Posee enormes centros comerciales, donde se practica el deporte de compra-venta y, para orgullo de los que allí subsisten, todos son campeones. Es un tren entretenido, hay casino, estadio, se hacen mundiales de fútbol, juegos olímpicos… Todo con el noble propósito de enaltecer el alma valiente del deportista y, claro, de llenar las arcas de los altruistas empresarios que han sacrificado su valioso tiempo organizándolo.

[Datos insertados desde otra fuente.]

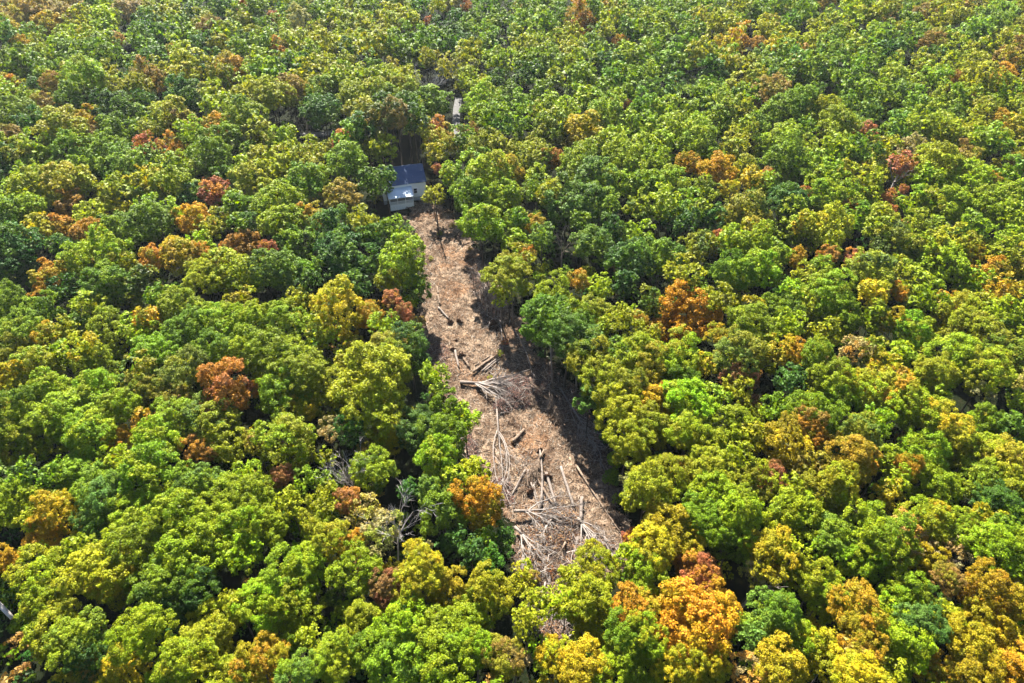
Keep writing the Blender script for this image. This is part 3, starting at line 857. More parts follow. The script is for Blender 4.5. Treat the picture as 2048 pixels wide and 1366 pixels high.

En este tren hay creyentes, ateos, matemáticos, científicos, cantantes, magos, hechiceros, marinos, militares, curas, maestros y hasta reos; se ha cumplido por fin el sueño revolucionario de la igualdad.
Inicialmente tenía una carrilera bien delimitada llamada democracia, y un destino: el bienestar de la humanidad, pero ha ido perdiendo el rumbo y el destino y su carrilera se ha ido acomodando a los caprichos y designios de aquella locomotora. El mercado es el maquinista y a la vez el titiritero de cada habitante de ese tren: dictamina qué se usa, se piensa y se debe sentir, cómo y cuándo sentirlo, pero, sobre todo, impone qué se compra, qué se vende, cómo, cuándo y dónde comprarlo y cómo, cuándo y dónde venderlo, no sin antes convencerlos a todos de que son los seres más libres del universo.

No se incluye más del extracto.